→ **Instruction**
Answer with one number only: the number of lines that contain "lightc".

→ **Data shown**
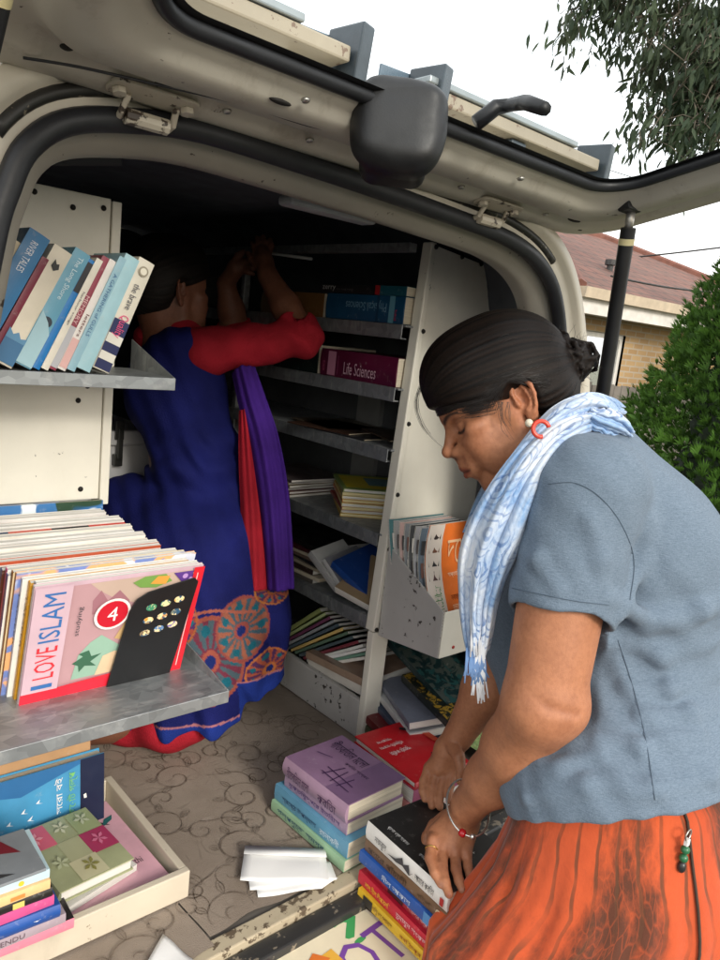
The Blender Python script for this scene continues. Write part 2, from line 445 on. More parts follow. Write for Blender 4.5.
# window: frame, panes, curtain behind
fr = MB(); FM = lambda: (Zp(w0, 0), d1, d2, Z3)
def fbox(mb, a, b, m=0): mb.box(a, b, m, frame=FM())
for a, b in (((WX0, .04, WZ0), (WX0+.07, .12, WZ1)), ((WX1-.07, .04, WZ0), (WX1, .12, WZ1)), ((WX0+.07, .04, WZ1-.07), (WX1-.07, .12, WZ1)), ((WX0+.07, .04, WZ0), (WX1-.07, .12, WZ0+.07)), ((WX0+.26, .05, WZ0+.07), (WX0+.31, .11, WZ1-.07))):
    fbox(fr, a, b)
wf = fr.build('window', white_trim, house)
gm, N, L, bs = new_mat('window_glass'); bs.inputs['Base Color'].default_value = (.75, .78, .8, 1); bs.inputs['Roughness'].default_value = .04; bs.inputs['Metallic'].default_value = .85
pn = MB(); fbox(pn, (WX0+.07, .075, WZ0+.07), (WX1-.07, .085, WZ1-.07)); pn.build('pane', gm, wf)
sl_ = MB(); fbox(sl_, (WX0-.05, -.06, WZ0-.09), (WX1+.05, .14, WZ0-.003)); sl_.build('sill', cream, wf)
# soffit, fascia and gutter, hip roof
c0, c1 = cA, cA + d1*HL; c2, c3 = c1 + d2*HD, c0 + d2*HD
sf = MB(); sf.poly([Zp(p, zt+.001) for p in (c0, c1, c2, c3)][::-1]); sf.build('soffit', pbr('soffit_board', (.42, .39, .34), .7), house)
fa = MB()
for a, b in ((c0, c1), (c1, c2), (c2, c3), (c3, c0)):
    nrmv = np.cross(nrm(b-a), Z3)
    fa.prism([Zp(a, zt-.02), Zp(b, zt-.02), Zp(b, EZ-.02), Zp(a, EZ-.02)], nrmv*-.03)
fa.build('fascia', white_trim, house)
gu = MB()
for a, b in ((c0, c1), (c3, c0), (c1, c2)):
    nv = np.cross(nrm(b-a), Z3)
    gu.prism([Zp(a, EZ-.05)+nv*.001, Zp(a, EZ-.05)+nv*.1, Zp(a, EZ+.08)+nv*.12, Zp(a, EZ+.08)+nv*.001], b-a)
gu.build('gutter', cream, house)
rise = HD/2*.42; r0 = Zp((c0+c3)/2 + d1*HD/2*.9, EZ + rise); r1 = Zp((c1+c2)/2 - d1*HD/2*.9, EZ + rise)
rf = uv_quad('roof', [Zp(c0, EZ+.06), Zp(c1, EZ+.06), r1, r0], tile, house)
for q in ([Zp(c3, EZ+.06), Zp(c0, EZ+.06), r0], [Zp(c1, EZ+.06), Zp(c2, EZ+.06), r1], [Zp(c2, EZ+.06), Zp(c3, EZ+.06), r0, r1]):
    uv_quad('roof', q, tile, house)
rc = MB()
for a, b in ((Zp(c0, EZ+.08), r0), (Zp(c1, EZ+.08), r1), (r0, r1)): rc.tube([a, a*.5+b*.5, b], .09, 6)
rc.build('ridge_capping', pbr('ridge_cap', (.17, .07, .05), .85), house)
vp = MB(); base = Zp(c0*.75+c1*.25, EZ+.5) + d2*1.3
vp.tube([base, base+Z3*.16], .05, 10); vp.tube([base+Z3*.16, base+Z3*.24], .09, 10); vp.build('roof_vent', pbr('vent_metal', (.05, .05, .05), .6), house)

# ---------------------------------------------------------------- paling fence in front of the house
fence = empty('paling_fence', (0, 0, 0), 'weathered grey timber paling fence in front of the brick house', 'fence')
fA = at(520, 372, 7.2); fB = at(690, 395, 8.2); fz = 1.42
fd = nrm(Zp(fB, 0) - Zp(fA, 0)); fn_ = np.cross(fd, Z3)
wood = pbr('weathered_wood', (.13, .115, .10), .9, var=.45, vscale=3, bump=.4, bscale=30)
pal = MB()
for i in range(64):
    a = Zp(fA, 0) + fd*(i*.1 - 1.5) + fn_*random.uniform(-.006, .006)
    h = fz + random.uniform(-.02, .03)
    pal.box((0, 0, 0), (.093, .016, h), frame=(a, fd, fn_, Z3))
pal.build('palings', wood, fence)
rl = MB()
for z in (.35, 1.1): rl.box((-1.5, -.05, z), (4.9, -.003, z+.08), frame=(Zp(fA, 0), fd, fn_, Z3))
rl.build('rail', wood, fence)

# ---------------------------------------------------------------- power lines
cabm = pbr('cable_black', (.02, .02, .02), .6, bump=0)
def cable(p, q, sag, label, r=.012):
    p, q = np.asarray(p), np.asarray(q); pts = [p + (q-p)*t - Z3*sag*4*t*(1-t) for t in np.linspace(0, 1, 25)]
    o = MB().tube(pts, r, 6).build('power_line', cabm, None, True); tag(o, label, 'power line')
cable(at(380, 268, 17), at(900, 220, 13), .25, 'upper overhead power line crossing above the house roof', .016)
cable(at(611, 276, 9.3), at(800, 290, 12), .12, 'service cable running from the house gutter toward the hedge', .013)
cable(at(540, 145, 16), at(760, 210, 16), .1, 'thin steep wire in the sky between roof rack and gum tree', .008)

# ---------------------------------------------------------------- conifer hedge tree on the right
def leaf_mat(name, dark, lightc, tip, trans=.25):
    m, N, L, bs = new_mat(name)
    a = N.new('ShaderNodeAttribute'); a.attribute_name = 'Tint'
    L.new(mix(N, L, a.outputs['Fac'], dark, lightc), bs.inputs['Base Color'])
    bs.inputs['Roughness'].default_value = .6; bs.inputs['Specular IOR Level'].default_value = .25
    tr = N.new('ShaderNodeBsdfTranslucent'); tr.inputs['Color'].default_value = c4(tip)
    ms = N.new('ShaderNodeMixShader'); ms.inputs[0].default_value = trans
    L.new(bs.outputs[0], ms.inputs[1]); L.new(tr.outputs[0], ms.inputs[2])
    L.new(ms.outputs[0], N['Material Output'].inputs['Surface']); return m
def conifer(base, height, rad, label, n=27000, seed=3):
    r_ = np.random.default_rng(seed)
    t = empty('conifer_tree', tuple(base), label, 'tree')
    MB().tube([Z3*0, Z3*height*.5, Z3*height*.92], [.09, .06, .015], 8).build('trunk', wood, t, True)
    nl = 60; lp, lq, lw, la = r_.uniform(0, 2*math.pi, nl), r_.uniform(.1, .95, nl), r_.uniform(.12, .3, nl), r_.uniform(-.22, .24, nl)
    z = r_.uniform(.02, 1, n)**.85; th = r_.uniform(0, 2*math.pi, n)
    prof = (1 - z**1.7)**.78*(.78 + .22*np.minimum(1, z*5))
    dth = (th[:, None] - lp + math.pi) % (2*math.pi) - math.pi
    bump = (la*np.exp(-(dth**2/.18 + (z[:, None]-lq)**2/(lw*lw*.25)))).sum(1)
    dep = r_.beta(6, 1.3, n); rr = rad*prof*(1 + bump)*dep + .02
    p = np.stack([rr*np.cos(th), rr*np.sin(th), z*height*.97], 1); out = np.stack([np.cos(th), np.sin(th), 0*th], 1)
    un = lambda a: a/np.linalg.norm(a, axis=1)[:, None]
    # flat sprays of little scale-leaf fingers, leaning outward and up
    up = un(Z3*r_.uniform(.5, 1.1, n)[:, None] + out*r_.uniform(.3, .9, n)[:, None] + r_.normal(0, .25, (n, 3)))
    side = un(np.cross(up, out + r_.normal(0, .5, (n, 3)))); ln = r_.uniform(.045, .095, n)[:, None]
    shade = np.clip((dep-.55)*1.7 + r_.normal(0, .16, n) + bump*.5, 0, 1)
    VS, CS = [], []
    for k in range(7):
        s_ = (k - 3)/3; q0 = p + up*ln*(.05 + .16*abs(s_)); dv = un(up + side*s_*.85); L_ = ln*(1 - .38*abs(s_))
        wv = un(np.cross(dv, un(np.cross(dv, side) + r_.normal(0, .35, (n, 3)))))*.0055
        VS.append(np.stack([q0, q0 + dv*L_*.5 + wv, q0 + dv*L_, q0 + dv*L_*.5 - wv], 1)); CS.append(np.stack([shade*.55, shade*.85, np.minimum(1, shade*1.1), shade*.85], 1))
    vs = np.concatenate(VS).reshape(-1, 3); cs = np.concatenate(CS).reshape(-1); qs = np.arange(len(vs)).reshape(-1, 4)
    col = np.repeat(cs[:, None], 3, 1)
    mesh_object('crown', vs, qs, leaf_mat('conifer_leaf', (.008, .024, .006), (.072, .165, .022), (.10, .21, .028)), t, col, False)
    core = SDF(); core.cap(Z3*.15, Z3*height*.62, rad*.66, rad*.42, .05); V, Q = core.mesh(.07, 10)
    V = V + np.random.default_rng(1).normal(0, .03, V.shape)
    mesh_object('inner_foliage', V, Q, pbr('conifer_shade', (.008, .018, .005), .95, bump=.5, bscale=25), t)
hb = at(806, 470, 4.6); hb[2] = .1
conifer(hb, at(790, 95, 4.6)[2] - .1, 1.26, 'dense bright green conifer bush right beside the woman in grey')

# ---------------------------------------------------------------- gum tree hanging in at the top right
def gum():
    r_ = np.random.default_rng(11)
    base = at(930, 560, 8.5); base[2] = .1
    t = empty('gum_tree', tuple(base), 'tall gum tree with drooping dark leaves against the white sky', 'tree')
    bark = pbr('gum_bark', (.16, .13, .10), .85, var=.4, bump=.4)
    top = at(900, -260, 8.2)
    tk = MB(); pts = [base, base*.6 + top*.4 + np.array([.2, 0, 0]), base*.25+top*.75, top]
    tk.tube([p - base for p in pts], [.26, .2, .13, .06], 10); tk.build('trunk', bark, t, True)
    br = MB(); leaves = []
    ends = [(575, -15, 7.4), (610, 20, 7.6), (650, 40, 7.5), (690, 55, 7.2), (655, 105, 7.8), (700, 110, 7.4), (668, 140, 7.7), (715, 140, 7.3), (632, -20, 7.2), (760, 60, 7.5), (780, 130, 7.8), (740, -10, 7.2), (590, 20, 7.9), (720, 90, 8.0), (648, 135, 7.5), (690, 75, 7.9), (800, -40, 7.9), (850, 40, 8.6), (665, 60, 7.9), (700, 30, 7.6), (680, 118, 7.9), (705, 70, 7.8), (640, 70, 8.0), (690, 150, 7.6), (720, 115, 7.9), (600, -10, 7.7), (735, 20, 7.6), (570, 10, 7.6)]
    roots = [pts[2], pts[1]*.3+pts[2]*.7, pts[2]*.5+pts[3]*.5]
    for i, (px, py, d) in enumerate(ends):
        e = at(px, py, d); s = roots[i % 3]
        mid = s*.4 + e*.6 + Z3*r_.uniform(.1, .5) + r_.normal(0, .12, 3)
        P = [(1-u)**2*s + 2*u*(1-u)*mid + u*u*e for u in np.linspace(0, 1, 9)]
        br.tube([p - base for p in P], list(np.linspace(.05, .006, 9)), 5)
        for k in range(34):
            u = r_.uniform(.72, 1.04); q = (1-u)**2*s + 2*u*(1-u)*mid + u*u*e
            tw = q + r_.normal(0, .17, 3); br.tube([q - base, (q*.5+tw*.5 + Z3*.04) - base, tw - base], [.005, .004, .0025], 4)
            for _ in range(r_.integers(5, 10)): leaves.append(tw + r_.normal(0, .075, 3))
    br.build('branch', bark, t, True)
    vs, qs, cs = [], [], []
    for p in leaves:
        dn = nrf(np.array([0, 0, -1]) + r_.normal(0, .38, 3) + np.array([-.12, .05, 0])); sd_ = nrf(crs(dn, r_.normal(0, 1, 3))); nn = crs(dn, sd_)
        L_ = r_.uniform(.11, .2); w = L_*r_.uniform(.075, .11)*1.25; b = len(vs); c = r_.uniform(0, .9)
        cur = nn*L_*r_.uniform(-.15, .15)
        p = p - base
        vs += [p, p + dn*L_*.3 + sd_*w + cur*.6, p + dn*L_*.65 + sd_*w*.75 + cur, p + dn*L_, p + dn*L_*.65 - sd_*w*.75 + cur, p + dn*L_*.3 - sd_*w + cur*.6]
        qs += [(b, b+1, b+4, b+5), (b+1, b+2, b+3, b+4)]; cs += [c]*6
    mesh_object('crown', np.array(vs), np.array(qs), leaf_mat('gum_leaf', (.014, .028, .016), (.07, .095, .05), (.08, .12, .05), .18), t, np.repeat(np.array(cs)[:, None], 3, 1), False)
gum()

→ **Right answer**
2